15 Nations Sign Beijing Convention
The United Nations Convention on the International Effects of Judicial Sales of Ships (also known as the Beijing Convention) was signed by 15 nations and regions at a signing ceremony in Beijing on September 5, 2023.
Signatories were: China, Burkino Faso, Comoros, El Salvador, Grenada, Honduras, Kiribati, Liberia, Sao Tome and Principe, Saudi Arabia, Senegal, Sierra Leone, Singapore, Switzerland and Syria. It will come into force when it is ratified by three state parties.

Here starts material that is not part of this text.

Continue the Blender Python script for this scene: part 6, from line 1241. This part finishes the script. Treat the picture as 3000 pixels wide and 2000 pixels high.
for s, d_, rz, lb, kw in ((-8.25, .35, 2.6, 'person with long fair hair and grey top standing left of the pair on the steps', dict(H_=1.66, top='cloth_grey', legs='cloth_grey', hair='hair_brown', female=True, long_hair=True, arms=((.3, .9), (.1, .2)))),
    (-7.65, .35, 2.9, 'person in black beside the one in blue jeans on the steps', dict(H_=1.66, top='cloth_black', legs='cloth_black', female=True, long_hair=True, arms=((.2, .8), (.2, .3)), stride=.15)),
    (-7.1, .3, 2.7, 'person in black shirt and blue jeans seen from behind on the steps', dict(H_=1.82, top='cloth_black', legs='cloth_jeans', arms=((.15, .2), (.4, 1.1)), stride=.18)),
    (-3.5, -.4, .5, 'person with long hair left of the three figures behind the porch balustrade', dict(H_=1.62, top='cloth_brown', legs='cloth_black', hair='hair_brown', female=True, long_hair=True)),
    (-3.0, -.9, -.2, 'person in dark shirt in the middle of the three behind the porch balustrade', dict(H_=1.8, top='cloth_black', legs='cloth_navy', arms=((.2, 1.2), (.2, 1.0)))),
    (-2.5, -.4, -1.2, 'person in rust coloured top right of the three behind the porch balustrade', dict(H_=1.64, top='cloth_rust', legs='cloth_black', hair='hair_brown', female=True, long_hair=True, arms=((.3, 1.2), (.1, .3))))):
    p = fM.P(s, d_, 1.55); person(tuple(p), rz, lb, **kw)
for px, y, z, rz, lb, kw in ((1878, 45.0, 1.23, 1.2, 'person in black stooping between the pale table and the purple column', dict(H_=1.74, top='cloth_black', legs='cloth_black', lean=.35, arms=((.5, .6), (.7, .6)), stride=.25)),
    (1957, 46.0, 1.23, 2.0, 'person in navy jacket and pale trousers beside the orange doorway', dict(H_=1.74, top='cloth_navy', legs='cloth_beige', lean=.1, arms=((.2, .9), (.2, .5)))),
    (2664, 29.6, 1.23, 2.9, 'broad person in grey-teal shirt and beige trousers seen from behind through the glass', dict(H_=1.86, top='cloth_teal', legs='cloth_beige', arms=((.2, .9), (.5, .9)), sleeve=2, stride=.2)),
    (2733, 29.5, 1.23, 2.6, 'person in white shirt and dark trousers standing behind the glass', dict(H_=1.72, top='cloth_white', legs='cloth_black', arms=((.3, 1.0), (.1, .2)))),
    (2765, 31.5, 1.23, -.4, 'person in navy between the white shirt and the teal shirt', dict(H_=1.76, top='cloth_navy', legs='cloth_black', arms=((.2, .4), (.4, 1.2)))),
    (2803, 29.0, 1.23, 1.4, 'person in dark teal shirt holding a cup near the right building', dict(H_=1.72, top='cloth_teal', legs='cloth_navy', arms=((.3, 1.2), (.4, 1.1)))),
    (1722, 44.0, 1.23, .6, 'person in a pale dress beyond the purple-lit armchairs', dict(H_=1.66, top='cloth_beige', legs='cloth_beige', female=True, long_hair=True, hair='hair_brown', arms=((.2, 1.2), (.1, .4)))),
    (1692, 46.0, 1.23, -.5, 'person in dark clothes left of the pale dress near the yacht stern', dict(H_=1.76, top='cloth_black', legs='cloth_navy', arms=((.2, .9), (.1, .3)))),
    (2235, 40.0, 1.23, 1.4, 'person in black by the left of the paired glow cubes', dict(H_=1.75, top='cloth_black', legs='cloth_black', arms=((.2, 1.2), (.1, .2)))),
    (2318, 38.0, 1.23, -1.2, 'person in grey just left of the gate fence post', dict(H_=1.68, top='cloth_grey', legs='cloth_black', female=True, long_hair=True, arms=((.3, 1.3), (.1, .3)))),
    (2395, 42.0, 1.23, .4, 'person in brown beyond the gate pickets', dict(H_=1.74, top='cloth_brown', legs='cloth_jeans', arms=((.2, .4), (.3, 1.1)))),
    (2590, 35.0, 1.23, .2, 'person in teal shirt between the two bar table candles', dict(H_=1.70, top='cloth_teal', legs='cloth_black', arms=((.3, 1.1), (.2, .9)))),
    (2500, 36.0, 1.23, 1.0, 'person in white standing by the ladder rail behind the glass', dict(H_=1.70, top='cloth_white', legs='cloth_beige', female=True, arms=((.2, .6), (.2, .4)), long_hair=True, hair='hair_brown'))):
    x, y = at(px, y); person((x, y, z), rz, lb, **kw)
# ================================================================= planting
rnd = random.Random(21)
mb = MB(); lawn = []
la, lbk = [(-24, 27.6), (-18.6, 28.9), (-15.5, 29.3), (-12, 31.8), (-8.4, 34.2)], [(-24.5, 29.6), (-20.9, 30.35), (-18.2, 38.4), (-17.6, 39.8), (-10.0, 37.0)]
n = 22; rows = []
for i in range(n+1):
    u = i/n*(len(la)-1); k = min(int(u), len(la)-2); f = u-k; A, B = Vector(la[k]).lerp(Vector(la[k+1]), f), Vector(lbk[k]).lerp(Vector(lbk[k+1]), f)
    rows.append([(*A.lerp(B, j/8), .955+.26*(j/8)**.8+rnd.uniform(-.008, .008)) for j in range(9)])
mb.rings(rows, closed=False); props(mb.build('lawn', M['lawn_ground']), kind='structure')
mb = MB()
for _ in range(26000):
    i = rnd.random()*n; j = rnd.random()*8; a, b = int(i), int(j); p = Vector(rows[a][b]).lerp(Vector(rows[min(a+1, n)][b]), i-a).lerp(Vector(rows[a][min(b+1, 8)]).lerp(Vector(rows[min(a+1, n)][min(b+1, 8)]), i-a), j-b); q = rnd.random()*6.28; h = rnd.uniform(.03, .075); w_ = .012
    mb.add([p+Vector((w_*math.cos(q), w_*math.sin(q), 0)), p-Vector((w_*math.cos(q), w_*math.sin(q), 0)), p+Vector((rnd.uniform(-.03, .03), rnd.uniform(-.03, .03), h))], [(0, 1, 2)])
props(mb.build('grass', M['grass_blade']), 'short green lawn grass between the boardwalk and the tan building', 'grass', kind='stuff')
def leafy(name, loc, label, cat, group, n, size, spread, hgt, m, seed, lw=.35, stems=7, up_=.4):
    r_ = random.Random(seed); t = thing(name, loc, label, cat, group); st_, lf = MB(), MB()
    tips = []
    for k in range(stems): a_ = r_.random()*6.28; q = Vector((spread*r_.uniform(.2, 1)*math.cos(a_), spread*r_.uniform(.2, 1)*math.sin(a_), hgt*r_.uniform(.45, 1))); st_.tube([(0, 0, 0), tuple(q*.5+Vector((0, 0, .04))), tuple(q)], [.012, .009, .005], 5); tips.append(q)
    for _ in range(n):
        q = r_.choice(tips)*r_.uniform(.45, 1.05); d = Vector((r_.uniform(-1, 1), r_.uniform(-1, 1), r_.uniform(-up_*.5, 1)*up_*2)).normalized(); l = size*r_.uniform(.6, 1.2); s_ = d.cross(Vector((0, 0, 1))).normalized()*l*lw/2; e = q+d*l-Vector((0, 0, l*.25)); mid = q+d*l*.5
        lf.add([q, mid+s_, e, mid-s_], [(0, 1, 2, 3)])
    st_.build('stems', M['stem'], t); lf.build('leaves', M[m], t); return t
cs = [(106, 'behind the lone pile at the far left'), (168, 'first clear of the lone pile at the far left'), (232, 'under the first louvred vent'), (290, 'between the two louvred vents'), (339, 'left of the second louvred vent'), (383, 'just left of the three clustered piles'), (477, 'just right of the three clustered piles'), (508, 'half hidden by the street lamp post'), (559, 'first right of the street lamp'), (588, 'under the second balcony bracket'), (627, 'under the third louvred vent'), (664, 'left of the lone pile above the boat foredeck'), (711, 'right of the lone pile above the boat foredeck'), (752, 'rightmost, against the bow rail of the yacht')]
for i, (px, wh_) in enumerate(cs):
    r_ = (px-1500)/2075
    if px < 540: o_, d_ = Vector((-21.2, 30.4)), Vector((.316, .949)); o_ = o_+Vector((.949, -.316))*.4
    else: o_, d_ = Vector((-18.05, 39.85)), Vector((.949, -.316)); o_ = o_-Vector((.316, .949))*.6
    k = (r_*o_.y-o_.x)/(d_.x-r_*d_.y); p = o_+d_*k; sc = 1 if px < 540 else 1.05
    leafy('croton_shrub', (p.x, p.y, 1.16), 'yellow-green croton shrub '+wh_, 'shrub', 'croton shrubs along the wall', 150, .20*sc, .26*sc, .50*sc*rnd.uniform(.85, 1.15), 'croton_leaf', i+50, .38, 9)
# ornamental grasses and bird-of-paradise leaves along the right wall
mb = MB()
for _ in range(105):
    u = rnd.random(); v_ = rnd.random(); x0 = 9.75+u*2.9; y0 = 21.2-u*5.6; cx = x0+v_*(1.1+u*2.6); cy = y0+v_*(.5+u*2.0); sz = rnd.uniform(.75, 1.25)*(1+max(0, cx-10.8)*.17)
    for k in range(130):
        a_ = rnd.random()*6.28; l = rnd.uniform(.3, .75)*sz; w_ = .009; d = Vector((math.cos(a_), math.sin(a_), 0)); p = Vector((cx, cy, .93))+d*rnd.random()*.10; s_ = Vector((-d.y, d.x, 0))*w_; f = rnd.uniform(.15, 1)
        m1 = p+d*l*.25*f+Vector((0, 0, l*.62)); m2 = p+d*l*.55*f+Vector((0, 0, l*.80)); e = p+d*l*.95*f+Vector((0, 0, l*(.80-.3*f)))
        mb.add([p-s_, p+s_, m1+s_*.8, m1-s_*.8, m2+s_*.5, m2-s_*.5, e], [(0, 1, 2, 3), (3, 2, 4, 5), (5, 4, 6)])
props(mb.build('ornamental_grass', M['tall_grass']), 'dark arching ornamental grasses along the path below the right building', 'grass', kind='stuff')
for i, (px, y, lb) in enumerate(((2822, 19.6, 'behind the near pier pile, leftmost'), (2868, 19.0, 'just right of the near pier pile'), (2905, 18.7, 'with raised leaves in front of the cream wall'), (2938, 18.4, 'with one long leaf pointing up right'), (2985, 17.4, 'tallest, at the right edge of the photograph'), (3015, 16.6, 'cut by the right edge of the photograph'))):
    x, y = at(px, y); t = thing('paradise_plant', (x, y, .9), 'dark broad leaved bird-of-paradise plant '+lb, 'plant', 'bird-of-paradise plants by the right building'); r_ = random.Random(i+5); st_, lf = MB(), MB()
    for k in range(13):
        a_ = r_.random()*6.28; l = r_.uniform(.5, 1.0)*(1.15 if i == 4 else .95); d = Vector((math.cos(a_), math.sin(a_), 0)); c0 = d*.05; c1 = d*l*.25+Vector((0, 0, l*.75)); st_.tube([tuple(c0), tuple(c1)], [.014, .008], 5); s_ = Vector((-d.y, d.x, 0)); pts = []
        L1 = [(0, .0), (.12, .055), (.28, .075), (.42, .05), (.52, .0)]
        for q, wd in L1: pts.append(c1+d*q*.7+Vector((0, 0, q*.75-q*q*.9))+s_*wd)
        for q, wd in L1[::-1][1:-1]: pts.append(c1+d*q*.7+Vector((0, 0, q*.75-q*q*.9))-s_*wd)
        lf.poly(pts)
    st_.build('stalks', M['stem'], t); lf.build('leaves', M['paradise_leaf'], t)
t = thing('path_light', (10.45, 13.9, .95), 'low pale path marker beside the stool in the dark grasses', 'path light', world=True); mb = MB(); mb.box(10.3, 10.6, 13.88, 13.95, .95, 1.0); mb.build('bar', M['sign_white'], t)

The Convention, drafted by Comite Maritime International (CMI), provides a harmonised regime for giving international effect to judicial sales of ships. It also establishes a central repository to which notices and certificates of all judicial sales of ships under the Convention must be transmitted for publication. It streamlines processes for the deletion and registration of ships in the registries of Contracting Parties on the basis of a certificate of judicial sale issued in accordance with the Convention.
By providing greater certainty across borders that a judicial sale will confer clean title to a ship on the purchaser, and that the ship may not ordinarily be arrested after a judicial sale for a claim arising prior to the judicial sale, the Convention will benefit shipowners, potential purchasers, creditors, ship financiers and other stakeholders in the maritime industry.
The draft was concluded in June 2022 and adopted by the General Assembly of the United Nations in December.
Becoming a Party to the Convention will ensure that Singapore remains a progressive jurisdiction where key maritime-related legal activities are efficient and effective, in line with Singapore’s position as a leading maritime centre, said the Ministry of Law in a statement.